Peran Insentif dalam Menghadapi Tantangan Penggunaan Bioavtur

by -172 Views

Indonesia mencatat sejarah baru di industri penerbangan udara. Pada tanggal 28 Oktober 2023, PT Garuda Indonesia Tbk berhasil menerbangkan pesawat dengan menggunakan Sustainable Aviation Fuel (SAF). Namun, penggunaan SAF dalam bentuk bioavtur ini tidaklah mudah. Penggunaan SAF ini diyakini akan menambah beban bagi maskapai dan konsumen.

Aika Yuri Winata, GM Green Energy dari Apical Group, mengungkapkan bahwa adopsi SAF ini diperkirakan akan menambah biaya sebesar miliaran hingga triliunan dolar bagi produsen bahan bakar. Hal ini berpotensi meningkatkan sebesar US$ 3 hingga US$ 14 pada tiket pesawat rata-rata pada tahun 2030 dan US$ 13 hingga US$ 38 pada tahun 2050 untuk perjalanan udara yang lebih berkelanjutan.

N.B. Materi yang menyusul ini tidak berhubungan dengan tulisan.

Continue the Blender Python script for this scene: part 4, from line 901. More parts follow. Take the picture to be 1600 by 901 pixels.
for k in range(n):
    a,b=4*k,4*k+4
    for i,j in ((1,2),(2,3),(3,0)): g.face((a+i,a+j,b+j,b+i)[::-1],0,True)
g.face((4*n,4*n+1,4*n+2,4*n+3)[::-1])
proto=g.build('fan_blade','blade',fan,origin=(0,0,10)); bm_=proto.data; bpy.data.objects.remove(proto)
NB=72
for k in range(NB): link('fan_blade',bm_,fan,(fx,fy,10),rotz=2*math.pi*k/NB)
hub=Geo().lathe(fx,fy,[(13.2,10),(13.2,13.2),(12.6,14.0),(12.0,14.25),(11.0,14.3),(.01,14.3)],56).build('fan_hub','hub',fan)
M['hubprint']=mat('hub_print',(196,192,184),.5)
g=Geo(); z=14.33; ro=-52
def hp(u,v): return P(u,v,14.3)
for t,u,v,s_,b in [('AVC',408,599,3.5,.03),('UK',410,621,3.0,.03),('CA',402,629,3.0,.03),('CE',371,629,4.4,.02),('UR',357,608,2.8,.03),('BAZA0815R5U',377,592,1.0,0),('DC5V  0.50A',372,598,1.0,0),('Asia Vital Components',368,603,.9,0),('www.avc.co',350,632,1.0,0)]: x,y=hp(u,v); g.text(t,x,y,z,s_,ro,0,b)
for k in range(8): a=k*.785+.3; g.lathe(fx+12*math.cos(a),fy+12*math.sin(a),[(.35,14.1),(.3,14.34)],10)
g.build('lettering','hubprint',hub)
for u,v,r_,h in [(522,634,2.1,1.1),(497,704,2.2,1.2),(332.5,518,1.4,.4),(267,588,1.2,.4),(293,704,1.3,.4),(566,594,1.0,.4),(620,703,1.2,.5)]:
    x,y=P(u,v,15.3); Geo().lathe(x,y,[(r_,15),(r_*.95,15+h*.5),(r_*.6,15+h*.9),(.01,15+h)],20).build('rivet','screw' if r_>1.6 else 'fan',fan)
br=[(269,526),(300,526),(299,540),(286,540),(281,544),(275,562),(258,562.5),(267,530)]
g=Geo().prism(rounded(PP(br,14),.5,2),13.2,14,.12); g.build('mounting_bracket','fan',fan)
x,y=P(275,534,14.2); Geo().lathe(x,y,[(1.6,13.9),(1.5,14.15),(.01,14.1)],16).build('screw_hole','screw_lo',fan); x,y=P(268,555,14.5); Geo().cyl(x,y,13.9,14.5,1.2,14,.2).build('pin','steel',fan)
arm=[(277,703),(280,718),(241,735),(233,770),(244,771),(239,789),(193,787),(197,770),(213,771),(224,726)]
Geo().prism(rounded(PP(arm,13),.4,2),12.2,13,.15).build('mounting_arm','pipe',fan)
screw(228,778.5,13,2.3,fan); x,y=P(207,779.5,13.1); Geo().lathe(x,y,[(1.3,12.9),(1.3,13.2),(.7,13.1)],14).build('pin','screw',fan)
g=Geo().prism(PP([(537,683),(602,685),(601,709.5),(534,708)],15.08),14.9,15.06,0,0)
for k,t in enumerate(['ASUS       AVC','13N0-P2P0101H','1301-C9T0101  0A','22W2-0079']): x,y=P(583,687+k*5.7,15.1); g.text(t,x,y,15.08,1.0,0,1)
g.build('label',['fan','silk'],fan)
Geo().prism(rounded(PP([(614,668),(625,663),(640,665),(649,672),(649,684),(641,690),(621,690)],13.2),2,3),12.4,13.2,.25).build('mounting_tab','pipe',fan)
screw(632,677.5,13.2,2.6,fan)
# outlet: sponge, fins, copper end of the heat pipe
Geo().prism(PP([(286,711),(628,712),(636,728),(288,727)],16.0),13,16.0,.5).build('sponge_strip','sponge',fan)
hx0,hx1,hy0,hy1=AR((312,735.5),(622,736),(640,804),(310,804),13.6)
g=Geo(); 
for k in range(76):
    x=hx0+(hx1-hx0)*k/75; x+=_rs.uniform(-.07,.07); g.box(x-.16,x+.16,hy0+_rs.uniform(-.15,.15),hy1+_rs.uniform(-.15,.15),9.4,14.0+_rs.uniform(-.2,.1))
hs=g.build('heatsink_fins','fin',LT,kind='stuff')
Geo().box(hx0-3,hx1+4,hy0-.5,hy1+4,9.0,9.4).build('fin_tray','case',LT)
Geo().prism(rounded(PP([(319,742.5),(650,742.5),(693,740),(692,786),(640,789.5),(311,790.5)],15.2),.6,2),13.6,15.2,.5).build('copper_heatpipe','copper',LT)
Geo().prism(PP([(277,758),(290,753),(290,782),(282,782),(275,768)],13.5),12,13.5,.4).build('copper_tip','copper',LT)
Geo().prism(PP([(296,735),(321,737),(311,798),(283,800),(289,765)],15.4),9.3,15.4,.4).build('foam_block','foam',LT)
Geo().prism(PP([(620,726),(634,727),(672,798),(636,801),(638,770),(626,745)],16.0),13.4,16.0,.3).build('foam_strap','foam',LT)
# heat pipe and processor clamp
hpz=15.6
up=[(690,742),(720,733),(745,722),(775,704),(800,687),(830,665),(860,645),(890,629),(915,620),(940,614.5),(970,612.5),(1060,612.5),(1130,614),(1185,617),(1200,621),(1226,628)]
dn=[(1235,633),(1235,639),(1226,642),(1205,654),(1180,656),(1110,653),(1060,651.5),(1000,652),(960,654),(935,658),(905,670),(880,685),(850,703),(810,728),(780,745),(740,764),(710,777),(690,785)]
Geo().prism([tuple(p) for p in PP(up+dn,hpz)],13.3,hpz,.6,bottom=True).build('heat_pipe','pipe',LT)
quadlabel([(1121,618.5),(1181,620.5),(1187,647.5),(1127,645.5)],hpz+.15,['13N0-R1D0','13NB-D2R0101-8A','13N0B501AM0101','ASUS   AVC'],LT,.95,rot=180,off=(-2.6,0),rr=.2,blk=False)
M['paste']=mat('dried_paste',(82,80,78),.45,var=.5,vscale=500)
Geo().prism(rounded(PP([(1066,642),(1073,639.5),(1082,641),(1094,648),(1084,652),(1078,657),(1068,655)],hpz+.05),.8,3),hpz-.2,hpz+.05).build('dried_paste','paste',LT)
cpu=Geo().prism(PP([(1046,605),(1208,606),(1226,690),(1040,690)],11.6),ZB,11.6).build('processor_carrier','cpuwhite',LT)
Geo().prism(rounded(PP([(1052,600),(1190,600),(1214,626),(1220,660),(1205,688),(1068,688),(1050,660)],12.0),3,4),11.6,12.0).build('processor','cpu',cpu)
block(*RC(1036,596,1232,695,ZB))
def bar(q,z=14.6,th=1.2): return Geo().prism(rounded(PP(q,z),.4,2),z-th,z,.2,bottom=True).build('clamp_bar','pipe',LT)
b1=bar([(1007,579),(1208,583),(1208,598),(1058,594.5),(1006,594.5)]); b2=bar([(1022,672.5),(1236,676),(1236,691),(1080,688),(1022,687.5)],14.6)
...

Meskipun demikian, Aika menilai SAF merupakan alternatif yang paling menjanjikan dan layak untuk mengurangi emisi CO2 hingga 90%. Saat ini, SAF baru menyumbang kurang dari 0,1% dari penggunaan bahan bakar pesawat.

Untuk mempercepat adopsi SAF dan melakukan dekarbonisasi perjalanan udara, penting untuk memanfaatkan kekuatan wilayah ASEAN. Hal ini meliputi ketersediaan dan aksesibilitas limbah dan sisa, potensi penghematan emisi gas rumah kaca yang signifikan, produksi yang berkelanjutan, dan keterlibatan aktif dalam industri.

Negara-negara ASEAN secara kolektif memiliki lebih dari 16 juta ton minyak limbah dan sisa setiap tahun, dengan potensi bahan baku seperti minyak jelantah, limbah pabrik kelapa sawit, minyak tandan buah kosong, dan distilasi asam lemak kelapa sawit.

Aika menyatakan bahwa harga relatif dan penghematan emisi gas rumah kaca harus menjadi pertimbangan utama untuk produksi SAF dari bahan baku ini. Akselerasi pengembangan SAF di ASEAN membutuhkan intervensi kebijakan, seperti mandat dan skema insentif, yang akan sejalan dengan standar internasional. Selain itu, diperlukan juga pembiayaan berkelanjutan melalui kebijakan dan pinjaman penerbangan.

Sinyal permintaan yang lebih kuat dari berbagai pemain pasar, seperti maskapai, pengangkut kargo udara, dan konsumen, akan mendorong peningkatan produksi SAF. Hal ini pada akhirnya akan mengurangi biaya SAF sehingga lebih mendekati bahan bakar pesawat konvensional.